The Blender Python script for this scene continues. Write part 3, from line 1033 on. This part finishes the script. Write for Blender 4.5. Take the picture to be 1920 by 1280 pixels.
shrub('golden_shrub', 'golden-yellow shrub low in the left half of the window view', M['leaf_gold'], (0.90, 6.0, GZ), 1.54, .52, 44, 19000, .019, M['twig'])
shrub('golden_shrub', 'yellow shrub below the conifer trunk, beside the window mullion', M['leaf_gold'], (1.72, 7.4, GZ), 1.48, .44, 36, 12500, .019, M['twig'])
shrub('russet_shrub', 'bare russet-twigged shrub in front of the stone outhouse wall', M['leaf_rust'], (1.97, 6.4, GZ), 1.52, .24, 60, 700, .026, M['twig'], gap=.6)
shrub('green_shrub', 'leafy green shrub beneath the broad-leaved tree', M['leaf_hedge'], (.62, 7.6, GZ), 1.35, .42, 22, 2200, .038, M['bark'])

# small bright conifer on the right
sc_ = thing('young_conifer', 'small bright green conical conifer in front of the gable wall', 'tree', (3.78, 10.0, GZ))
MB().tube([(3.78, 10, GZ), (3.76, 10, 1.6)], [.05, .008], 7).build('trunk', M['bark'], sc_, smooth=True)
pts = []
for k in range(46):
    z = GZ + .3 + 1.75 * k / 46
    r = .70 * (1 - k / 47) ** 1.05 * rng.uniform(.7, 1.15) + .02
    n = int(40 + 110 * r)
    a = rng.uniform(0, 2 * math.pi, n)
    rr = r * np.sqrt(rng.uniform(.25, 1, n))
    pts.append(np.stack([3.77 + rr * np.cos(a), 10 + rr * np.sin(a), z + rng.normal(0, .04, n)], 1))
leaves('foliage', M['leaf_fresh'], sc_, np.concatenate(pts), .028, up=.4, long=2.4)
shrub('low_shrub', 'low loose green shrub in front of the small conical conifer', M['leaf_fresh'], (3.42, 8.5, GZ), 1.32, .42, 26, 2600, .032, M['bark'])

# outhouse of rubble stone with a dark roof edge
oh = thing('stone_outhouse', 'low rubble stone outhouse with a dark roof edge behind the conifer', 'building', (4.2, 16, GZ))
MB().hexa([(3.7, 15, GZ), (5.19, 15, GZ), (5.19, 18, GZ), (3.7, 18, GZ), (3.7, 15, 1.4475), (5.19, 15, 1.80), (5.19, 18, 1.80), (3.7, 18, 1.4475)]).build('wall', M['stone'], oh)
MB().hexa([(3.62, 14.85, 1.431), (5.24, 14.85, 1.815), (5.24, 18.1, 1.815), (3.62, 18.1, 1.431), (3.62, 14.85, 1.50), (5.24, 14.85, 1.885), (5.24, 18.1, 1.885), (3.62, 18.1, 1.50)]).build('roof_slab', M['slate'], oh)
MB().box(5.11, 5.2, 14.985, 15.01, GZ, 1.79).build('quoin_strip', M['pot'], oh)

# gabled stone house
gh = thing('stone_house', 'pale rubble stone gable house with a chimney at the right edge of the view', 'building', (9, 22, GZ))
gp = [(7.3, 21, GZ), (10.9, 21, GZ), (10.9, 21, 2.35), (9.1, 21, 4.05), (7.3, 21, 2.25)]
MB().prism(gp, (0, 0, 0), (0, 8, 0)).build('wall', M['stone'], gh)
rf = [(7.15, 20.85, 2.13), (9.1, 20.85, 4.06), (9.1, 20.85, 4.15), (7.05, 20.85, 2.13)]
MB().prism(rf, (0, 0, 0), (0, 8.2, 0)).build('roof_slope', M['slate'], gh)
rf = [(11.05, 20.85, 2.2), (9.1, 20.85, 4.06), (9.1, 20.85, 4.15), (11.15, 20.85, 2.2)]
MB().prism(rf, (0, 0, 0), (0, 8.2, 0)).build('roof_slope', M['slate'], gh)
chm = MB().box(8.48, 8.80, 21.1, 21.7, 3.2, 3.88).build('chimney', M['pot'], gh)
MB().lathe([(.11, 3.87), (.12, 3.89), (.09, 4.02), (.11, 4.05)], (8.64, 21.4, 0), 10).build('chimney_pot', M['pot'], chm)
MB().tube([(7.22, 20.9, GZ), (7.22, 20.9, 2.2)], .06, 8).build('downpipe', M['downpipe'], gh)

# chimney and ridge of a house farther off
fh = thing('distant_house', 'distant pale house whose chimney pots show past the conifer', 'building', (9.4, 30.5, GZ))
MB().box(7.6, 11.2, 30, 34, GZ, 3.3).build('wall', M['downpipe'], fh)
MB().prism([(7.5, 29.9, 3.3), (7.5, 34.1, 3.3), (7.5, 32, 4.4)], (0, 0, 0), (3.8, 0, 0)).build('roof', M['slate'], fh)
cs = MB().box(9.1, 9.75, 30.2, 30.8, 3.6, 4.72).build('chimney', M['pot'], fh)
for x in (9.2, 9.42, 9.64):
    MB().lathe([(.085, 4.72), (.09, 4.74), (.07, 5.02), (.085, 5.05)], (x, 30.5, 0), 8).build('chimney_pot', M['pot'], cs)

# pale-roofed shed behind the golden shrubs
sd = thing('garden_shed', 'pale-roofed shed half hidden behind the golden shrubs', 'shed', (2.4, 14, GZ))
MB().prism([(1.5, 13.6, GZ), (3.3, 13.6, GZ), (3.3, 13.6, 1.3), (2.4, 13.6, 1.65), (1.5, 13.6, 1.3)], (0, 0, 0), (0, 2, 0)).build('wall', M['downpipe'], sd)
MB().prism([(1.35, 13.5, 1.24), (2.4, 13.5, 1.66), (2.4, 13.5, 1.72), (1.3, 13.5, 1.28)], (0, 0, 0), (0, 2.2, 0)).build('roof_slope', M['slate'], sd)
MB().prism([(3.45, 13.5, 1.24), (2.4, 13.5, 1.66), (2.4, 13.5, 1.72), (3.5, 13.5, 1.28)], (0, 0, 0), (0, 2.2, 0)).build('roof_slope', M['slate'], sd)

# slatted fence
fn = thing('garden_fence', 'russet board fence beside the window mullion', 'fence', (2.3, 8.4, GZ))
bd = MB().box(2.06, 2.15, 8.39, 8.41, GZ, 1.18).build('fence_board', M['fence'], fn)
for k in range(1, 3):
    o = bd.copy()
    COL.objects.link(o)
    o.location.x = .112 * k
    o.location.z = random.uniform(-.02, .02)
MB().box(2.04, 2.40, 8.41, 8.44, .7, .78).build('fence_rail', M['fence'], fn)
-*-
_Task directions_
Copy every line of the material, please, keeping it exactly the same.

_Worked answer_
The Blender Python script for this scene continues. Write part 3, from line 1033 on. This part finishes the script. Write for Blender 4.5. Take the picture to be 1920 by 1280 pixels.
shrub('golden_shrub', 'golden-yellow shrub low in the left half of the window view', M['leaf_gold'], (0.90, 6.0, GZ), 1.54, .52, 44, 19000, .019, M['twig'])
shrub('golden_shrub', 'yellow shrub below the conifer trunk, beside the window mullion', M['leaf_gold'], (1.72, 7.4, GZ), 1.48, .44, 36, 12500, .019, M['twig'])
shrub('russet_shrub', 'bare russet-twigged shrub in front of the stone outhouse wall', M['leaf_rust'], (1.97, 6.4, GZ), 1.52, .24, 60, 700, .026, M['twig'], gap=.6)
shrub('green_shrub', 'leafy green shrub beneath the broad-leaved tree', M['leaf_hedge'], (.62, 7.6, GZ), 1.35, .42, 22, 2200, .038, M['bark'])

# small bright conifer on the right
sc_ = thing('young_conifer', 'small bright green conical conifer in front of the gable wall', 'tree', (3.78, 10.0, GZ))
MB().tube([(3.78, 10, GZ), (3.76, 10, 1.6)], [.05, .008], 7).build('trunk', M['bark'], sc_, smooth=True)
pts = []
for k in range(46):
    z = GZ + .3 + 1.75 * k / 46
    r = .70 * (1 - k / 47) ** 1.05 * rng.uniform(.7, 1.15) + .02
    n = int(40 + 110 * r)
    a = rng.uniform(0, 2 * math.pi, n)
    rr = r * np.sqrt(rng.uniform(.25, 1, n))
    pts.append(np.stack([3.77 + rr * np.cos(a), 10 + rr * np.sin(a), z + rng.normal(0, .04, n)], 1))
leaves('foliage', M['leaf_fresh'], sc_, np.concatenate(pts), .028, up=.4, long=2.4)
shrub('low_shrub', 'low loose green shrub in front of the small conical conifer', M['leaf_fresh'], (3.42, 8.5, GZ), 1.32, .42, 26, 2600, .032, M['bark'])

# outhouse of rubble stone with a dark roof edge
oh = thing('stone_outhouse', 'low rubble stone outhouse with a dark roof edge behind the conifer', 'building', (4.2, 16, GZ))
MB().hexa([(3.7, 15, GZ), (5.19, 15, GZ), (5.19, 18, GZ), (3.7, 18, GZ), (3.7, 15, 1.4475), (5.19, 15, 1.80), (5.19, 18, 1.80), (3.7, 18, 1.4475)]).build('wall', M['stone'], oh)
MB().hexa([(3.62, 14.85, 1.431), (5.24, 14.85, 1.815), (5.24, 18.1, 1.815), (3.62, 18.1, 1.431), (3.62, 14.85, 1.50), (5.24, 14.85, 1.885), (5.24, 18.1, 1.885), (3.62, 18.1, 1.50)]).build('roof_slab', M['slate'], oh)
MB().box(5.11, 5.2, 14.985, 15.01, GZ, 1.79).build('quoin_strip', M['pot'], oh)

# gabled stone house
gh = thing('stone_house', 'pale rubble stone gable house with a chimney at the right edge of the view', 'building', (9, 22, GZ))
gp = [(7.3, 21, GZ), (10.9, 21, GZ), (10.9, 21, 2.35), (9.1, 21, 4.05), (7.3, 21, 2.25)]
MB().prism(gp, (0, 0, 0), (0, 8, 0)).build('wall', M['stone'], gh)
rf = [(7.15, 20.85, 2.13), (9.1, 20.85, 4.06), (9.1, 20.85, 4.15), (7.05, 20.85, 2.13)]
MB().prism(rf, (0, 0, 0), (0, 8.2, 0)).build('roof_slope', M['slate'], gh)
rf = [(11.05, 20.85, 2.2), (9.1, 20.85, 4.06), (9.1, 20.85, 4.15), (11.15, 20.85, 2.2)]
MB().prism(rf, (0, 0, 0), (0, 8.2, 0)).build('roof_slope', M['slate'], gh)
chm = MB().box(8.48, 8.80, 21.1, 21.7, 3.2, 3.88).build('chimney', M['pot'], gh)
MB().lathe([(.11, 3.87), (.12, 3.89), (.09, 4.02), (.11, 4.05)], (8.64, 21.4, 0), 10).build('chimney_pot', M['pot'], chm)
MB().tube([(7.22, 20.9, GZ), (7.22, 20.9, 2.2)], .06, 8).build('downpipe', M['downpipe'], gh)

# chimney and ridge of a house farther off
fh = thing('distant_house', 'distant pale house whose chimney pots show past the conifer', 'building', (9.4, 30.5, GZ))
MB().box(7.6, 11.2, 30, 34, GZ, 3.3).build('wall', M['downpipe'], fh)
MB().prism([(7.5, 29.9, 3.3), (7.5, 34.1, 3.3), (7.5, 32, 4.4)], (0, 0, 0), (3.8, 0, 0)).build('roof', M['slate'], fh)
cs = MB().box(9.1, 9.75, 30.2, 30.8, 3.6, 4.72).build('chimney', M['pot'], fh)
for x in (9.2, 9.42, 9.64):
    MB().lathe([(.085, 4.72), (.09, 4.74), (.07, 5.02), (.085, 5.05)], (x, 30.5, 0), 8).build('chimney_pot', M['pot'], cs)

# pale-roofed shed behind the golden shrubs
sd = thing('garden_shed', 'pale-roofed shed half hidden behind the golden shrubs', 'shed', (2.4, 14, GZ))
MB().prism([(1.5, 13.6, GZ), (3.3, 13.6, GZ), (3.3, 13.6, 1.3), (2.4, 13.6, 1.65), (1.5, 13.6, 1.3)], (0, 0, 0), (0, 2, 0)).build('wall', M['downpipe'], sd)
MB().prism([(1.35, 13.5, 1.24), (2.4, 13.5, 1.66), (2.4, 13.5, 1.72), (1.3, 13.5, 1.28)], (0, 0, 0), (0, 2.2, 0)).build('roof_slope', M['slate'], sd)
MB().prism([(3.45, 13.5, 1.24), (2.4, 13.5, 1.66), (2.4, 13.5, 1.72), (3.5, 13.5, 1.28)], (0, 0, 0), (0, 2.2, 0)).build('roof_slope', M['slate'], sd)

# slatted fence
fn = thing('garden_fence', 'russet board fence beside the window mullion', 'fence', (2.3, 8.4, GZ))
bd = MB().box(2.06, 2.15, 8.39, 8.41, GZ, 1.18).build('fence_board', M['fence'], fn)
for k in range(1, 3):
    o = bd.copy()
    COL.objects.link(o)
    o.location.x = .112 * k
    o.location.z = random.uniform(-.02, .02)
MB().box(2.04, 2.40, 8.41, 8.44, .7, .78).build('fence_rail', M['fence'], fn)